Muitas pessoas afeiçoam-se a coisas como sacos de plástico e depois têm dificuldade em lidar com a perda. Uma medida que abale o regular usufruto dos sacos de plástico pode perturbar mais a vida destas pessoas do que um corte no salário. Refiro-me, por exemplo, às pessoas que guardam bugigangas em gavetas enquanto dizem, com uma certa volúpia, "isto pode dar jeito". Isto é alta sociologia, como o leitor bem sabe. Este tipo de pessoas existe mesmo, e há uma possibilidade grande de o leitor pertencer ao grupo.
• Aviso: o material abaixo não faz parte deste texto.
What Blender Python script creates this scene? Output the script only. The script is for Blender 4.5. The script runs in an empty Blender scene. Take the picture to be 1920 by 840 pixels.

Eu, infelizmente, não pertenço - até porque sou um desses indivíduos que "nem para si é bom". Depois, apresentam-?se-me situações em que me davam jeito certas coisas, mas infelizmente não tive o discernimento de, na altura própria, as guardar numa gaveta. Deve consolar-nos o facto de estas pessoas terem guardado tantos sacos, ao longo do tempo, que só terão de dar 10 cêntimos por um em 2025.
Quando eu era pequeno, a minha avó levava o seu próprio saco para ir às compras. Creio que era uma prática comum: toda a gente levava o seu saco. A minha avó não lhe chamava saco, porque era de Viana do Castelo, e do Douro para cima os sacos mudam de género e passam a ser sacas. Regressamos agora ao tempo em que se vai de saco para o supermercado. Curiosamente, em alguns aspectos o mundo foi mudando de volta para aquilo que a minha avó achava que o mundo devia ser. Espero sinceramente que o mundo pare de fazer as vontades à minha avó. Se o mundo continuar a transformar-se naquilo que a minha avó gostaria que o mundo fosse, mais cedo ou mais tarde serei obrigado a levantar-me cedo. E a arranjar um emprego a sério. Isto das sacas chega.